Running the cord from the power source, across your shoulders from weak side to the machine on your strong side helps with that.
It puts some distance between the machine and the cord preventing it from hanging too close.
Tough to do though when balanced on one knee between the side of the cabin and rail trying to polish with a rotary.
That’s why I hate doing the sections between the cockpit and front windshield.
My then 18 year old son wrapped the cord on my Makita two years ago while learning how to polish on my Uncle’s boat. I kept telling him to be conscious of where the cord was, but he thinks I’m an idiot and he always has to learn the hard way.
 
#30 ·
Polishing the topside between the cockpit and windsheild is were I had the issue, and I wrapped it once doing the hullside yesterday. I was laying on my stomach with the polisher held out at arms length...and was getting fatigued. They make cordless, but I cant imagine getting much time out of one.

I'm down to the starboard side, and the bow. I'm going to have to nose the boat in to get to that section.

Decals ordered, and I have color samples coming from hullstripes.com, and I'll order the stripes once I see the color.
 
#31 ·
Polishing the topside between the cockpit and windsheild is were I had the issue, and I wrapped it once doing the hullside yesterday. I was laying on my stomach with the polisher held out at arms length...and was getting fatigued. They make cordless, but I cant imagine getting much time out of one.

I'm down to the starboard side, and the bow.
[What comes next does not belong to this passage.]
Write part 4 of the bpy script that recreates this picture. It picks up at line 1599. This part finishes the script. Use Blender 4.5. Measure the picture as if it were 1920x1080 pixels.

I'm going to have to nose the boat in to get to that section.

Decals ordered, and I have color samples coming from hullstripes.com, and I'll order the stripes once I see the color.
Your topsides came out beautiful, so it was worth it.
I installed new boot stripes from hull stripes, and have the ones for the topsides.
Was going to get the Sundancer emblems from my local sign guy, he has the graphic file and was going to match the color of what I have from Hull Stripes, and install everything before launch this Spring but my sign guy is closed down by Comrade Cuomo as a non essential business so it didn’t get done.
No way ai was going to delay launch until this crap all goes away.
Once the sign guy opens up again, assuming he is still alive, I will look in to doing it in the water or decide if I want to hold off until next Spring.
BTW: I have a smaller rotary polisher that is made by Flex. I picked it up several years ago to do hard to reach areas on cars using 3” pads.
Tried it on the tight spots on the sides of the cabin but the 3” pads are junk on the gelcoat. I might try a slightly larger pad on the smaller machine for those tight spots to see if they are any better.